Ob der Papst ein Rücktrittsangebot annimmt, entscheidet er "nach Abwägung aller Umstände", heißt es im Kirchenrecht. Er wird in Konflikt- oder Streitfällen neben dem Kirchenrecht auch die pastorale, politische Situation in der Diözese oder die persönliche Lage der Betroffenen mitbedenken. Grund für einen Wechsel in der Diözesanleitung ist die Tatsache, dass "eine fruchtbare Ausübung des bischöflichen Amtes" nicht mehr möglich oder die Einheit einer Diözese nicht mehr gewahrt ist.
Beides müsste für den Vatikan überzeugend nachgewiesen sein. Und solches behaupten derzeit nicht einmal Marx-Gegner in Medien oder unter seinen Mitbrüdern. Andererseits: Sollte der Papst den Rücktritt annehmen und Marx - der ja betont, er sei nicht amtsmüde - etwa an der Kurie auf einen wichtigen Posten hieven, bliebe der Kardinal Teil und Repräsentant des Systems, dessen Versagen er so kritisiert.
In der Erklärung zu seinem Rücktrittsangebot spricht Marx sich klar für den Fortgang des Synodalen Weges aus, begrüßt dessen Einbindung in den vom Papst ausgerufenen, weltweiten Prozess. Das ist in Franziskus' Sinn. Zwar hadert der Argentinier mit der Organisationswut, dem Funktionalismus des Synodalen Weges in Deutschland, aber es ist ihm recht, dass auch über systemische, institutionelle Fragen nachgedacht, gesprochen und darüber gebetet wird.
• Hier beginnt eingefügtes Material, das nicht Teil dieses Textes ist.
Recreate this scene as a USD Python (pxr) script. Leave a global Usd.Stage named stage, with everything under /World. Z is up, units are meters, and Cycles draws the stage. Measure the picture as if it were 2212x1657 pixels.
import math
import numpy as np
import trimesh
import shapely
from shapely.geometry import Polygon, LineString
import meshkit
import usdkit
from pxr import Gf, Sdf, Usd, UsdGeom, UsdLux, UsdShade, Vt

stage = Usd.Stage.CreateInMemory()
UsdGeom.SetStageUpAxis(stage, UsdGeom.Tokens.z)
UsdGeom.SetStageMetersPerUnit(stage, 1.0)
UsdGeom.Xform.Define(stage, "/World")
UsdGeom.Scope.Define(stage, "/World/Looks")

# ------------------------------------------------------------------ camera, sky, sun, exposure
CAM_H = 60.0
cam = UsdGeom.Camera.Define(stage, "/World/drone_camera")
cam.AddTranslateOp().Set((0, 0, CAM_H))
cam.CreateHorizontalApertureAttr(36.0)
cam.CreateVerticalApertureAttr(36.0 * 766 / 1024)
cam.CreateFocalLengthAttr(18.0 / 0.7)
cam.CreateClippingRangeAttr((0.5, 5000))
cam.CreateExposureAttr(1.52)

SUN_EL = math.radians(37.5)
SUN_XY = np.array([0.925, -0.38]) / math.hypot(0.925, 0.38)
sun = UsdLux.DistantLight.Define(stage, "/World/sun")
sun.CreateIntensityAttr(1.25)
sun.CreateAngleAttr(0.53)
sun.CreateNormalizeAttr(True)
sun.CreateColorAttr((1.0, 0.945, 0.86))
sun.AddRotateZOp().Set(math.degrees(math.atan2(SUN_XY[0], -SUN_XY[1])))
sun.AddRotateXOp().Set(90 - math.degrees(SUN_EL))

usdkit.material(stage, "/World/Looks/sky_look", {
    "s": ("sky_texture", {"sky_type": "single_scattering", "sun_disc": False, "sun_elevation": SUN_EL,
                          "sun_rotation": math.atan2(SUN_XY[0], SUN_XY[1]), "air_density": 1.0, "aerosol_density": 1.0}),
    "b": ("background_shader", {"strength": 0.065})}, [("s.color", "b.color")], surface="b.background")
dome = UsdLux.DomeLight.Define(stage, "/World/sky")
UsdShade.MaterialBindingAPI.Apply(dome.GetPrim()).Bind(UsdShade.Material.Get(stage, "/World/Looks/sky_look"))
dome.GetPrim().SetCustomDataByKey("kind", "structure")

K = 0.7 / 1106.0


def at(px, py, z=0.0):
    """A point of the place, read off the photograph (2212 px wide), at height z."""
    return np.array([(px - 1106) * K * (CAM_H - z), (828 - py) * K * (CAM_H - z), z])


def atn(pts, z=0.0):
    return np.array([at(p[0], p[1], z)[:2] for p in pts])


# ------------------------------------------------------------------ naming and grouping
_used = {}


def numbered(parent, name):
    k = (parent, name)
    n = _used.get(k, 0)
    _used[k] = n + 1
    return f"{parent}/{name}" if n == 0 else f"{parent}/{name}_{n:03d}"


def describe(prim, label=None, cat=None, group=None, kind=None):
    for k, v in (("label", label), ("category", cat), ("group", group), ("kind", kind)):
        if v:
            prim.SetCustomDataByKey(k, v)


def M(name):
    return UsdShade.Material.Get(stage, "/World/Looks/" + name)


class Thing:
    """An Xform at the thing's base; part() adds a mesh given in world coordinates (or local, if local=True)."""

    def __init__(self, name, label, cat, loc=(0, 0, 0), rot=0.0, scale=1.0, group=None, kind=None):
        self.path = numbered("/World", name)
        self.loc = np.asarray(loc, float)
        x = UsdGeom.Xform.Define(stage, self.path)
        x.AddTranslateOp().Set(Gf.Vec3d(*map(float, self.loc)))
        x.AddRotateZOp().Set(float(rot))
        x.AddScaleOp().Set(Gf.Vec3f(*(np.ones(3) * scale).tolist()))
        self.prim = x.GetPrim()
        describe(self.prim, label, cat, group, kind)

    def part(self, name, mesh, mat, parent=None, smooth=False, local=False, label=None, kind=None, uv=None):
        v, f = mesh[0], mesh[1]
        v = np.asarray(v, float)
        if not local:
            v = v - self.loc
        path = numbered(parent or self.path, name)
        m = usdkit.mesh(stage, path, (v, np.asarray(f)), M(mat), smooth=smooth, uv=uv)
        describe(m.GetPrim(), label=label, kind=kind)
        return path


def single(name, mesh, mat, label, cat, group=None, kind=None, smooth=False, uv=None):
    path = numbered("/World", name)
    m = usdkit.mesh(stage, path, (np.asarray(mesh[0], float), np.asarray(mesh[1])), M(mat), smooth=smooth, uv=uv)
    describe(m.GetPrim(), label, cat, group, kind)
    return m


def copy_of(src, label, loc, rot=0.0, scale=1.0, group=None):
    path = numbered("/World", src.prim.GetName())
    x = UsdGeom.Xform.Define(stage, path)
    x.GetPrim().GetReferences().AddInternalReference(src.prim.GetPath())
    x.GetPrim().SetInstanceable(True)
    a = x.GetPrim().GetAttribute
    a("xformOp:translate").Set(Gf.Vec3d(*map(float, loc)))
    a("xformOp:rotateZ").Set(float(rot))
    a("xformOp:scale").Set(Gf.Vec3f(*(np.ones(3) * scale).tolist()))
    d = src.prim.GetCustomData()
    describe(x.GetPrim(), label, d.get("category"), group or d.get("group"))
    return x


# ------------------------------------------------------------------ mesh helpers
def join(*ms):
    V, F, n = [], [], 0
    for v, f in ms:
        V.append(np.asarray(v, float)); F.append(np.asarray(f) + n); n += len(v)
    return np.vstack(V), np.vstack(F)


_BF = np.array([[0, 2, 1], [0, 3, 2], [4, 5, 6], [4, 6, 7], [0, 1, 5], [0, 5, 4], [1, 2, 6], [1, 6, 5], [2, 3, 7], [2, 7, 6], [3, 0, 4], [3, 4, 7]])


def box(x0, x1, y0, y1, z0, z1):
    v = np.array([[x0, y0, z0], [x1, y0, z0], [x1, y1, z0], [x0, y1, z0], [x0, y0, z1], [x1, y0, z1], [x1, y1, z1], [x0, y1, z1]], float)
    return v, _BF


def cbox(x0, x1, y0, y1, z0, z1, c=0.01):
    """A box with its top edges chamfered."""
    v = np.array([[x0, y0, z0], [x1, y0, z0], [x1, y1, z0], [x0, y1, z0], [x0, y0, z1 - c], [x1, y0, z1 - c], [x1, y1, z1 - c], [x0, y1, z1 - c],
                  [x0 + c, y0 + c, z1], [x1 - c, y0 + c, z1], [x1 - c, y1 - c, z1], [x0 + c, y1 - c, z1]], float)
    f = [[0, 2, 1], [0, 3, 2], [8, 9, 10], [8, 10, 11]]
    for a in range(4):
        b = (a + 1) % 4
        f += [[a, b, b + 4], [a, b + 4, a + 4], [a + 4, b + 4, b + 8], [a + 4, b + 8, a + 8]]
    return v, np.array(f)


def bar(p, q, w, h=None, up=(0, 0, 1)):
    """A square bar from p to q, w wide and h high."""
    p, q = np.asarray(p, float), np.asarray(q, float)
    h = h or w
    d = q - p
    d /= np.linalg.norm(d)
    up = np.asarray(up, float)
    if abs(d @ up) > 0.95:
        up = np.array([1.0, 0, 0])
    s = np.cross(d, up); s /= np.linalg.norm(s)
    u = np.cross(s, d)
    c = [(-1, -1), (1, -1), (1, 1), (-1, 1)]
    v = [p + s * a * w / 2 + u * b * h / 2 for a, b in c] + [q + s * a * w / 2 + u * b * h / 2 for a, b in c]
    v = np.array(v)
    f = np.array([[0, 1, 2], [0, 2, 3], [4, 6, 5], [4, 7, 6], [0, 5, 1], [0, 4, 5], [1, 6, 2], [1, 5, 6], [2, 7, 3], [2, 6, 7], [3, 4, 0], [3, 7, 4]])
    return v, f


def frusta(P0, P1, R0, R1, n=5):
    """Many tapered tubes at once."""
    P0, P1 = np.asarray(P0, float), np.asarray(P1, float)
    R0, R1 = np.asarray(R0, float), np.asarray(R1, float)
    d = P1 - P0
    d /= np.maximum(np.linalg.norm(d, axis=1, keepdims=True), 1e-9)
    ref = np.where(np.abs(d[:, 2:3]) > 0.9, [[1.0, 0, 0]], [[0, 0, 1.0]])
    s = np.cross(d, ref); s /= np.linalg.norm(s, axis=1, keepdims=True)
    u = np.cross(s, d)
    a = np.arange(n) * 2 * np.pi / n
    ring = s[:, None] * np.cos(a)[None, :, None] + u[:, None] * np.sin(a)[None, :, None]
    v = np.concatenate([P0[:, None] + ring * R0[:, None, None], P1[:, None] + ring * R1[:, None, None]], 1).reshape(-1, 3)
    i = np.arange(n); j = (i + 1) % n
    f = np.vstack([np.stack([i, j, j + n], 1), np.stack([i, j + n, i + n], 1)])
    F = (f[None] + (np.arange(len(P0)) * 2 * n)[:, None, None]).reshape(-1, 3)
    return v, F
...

Anders als andere Kritiker in Rom und in der Weltkirche sieht Franziskus selbst kein deutsches Schisma heraufziehen.
Die Situation in der Erzdiözese Köln samt der Personalien ist eine komplexere Materie. Hier wird der Papst sich von seinen Visitatoren und der Bischofskongregation zuarbeiten lassen. Den Brief von Marx hingegen bewegt er wohl noch einige Zeit weiter im Herzen und entscheidet zu gegebener Zeit. Denkbar, dass dies erst geschieht, wenn auch in München ein Gutachten zum Umgang mit sexuellem Missbrauch vorliegt.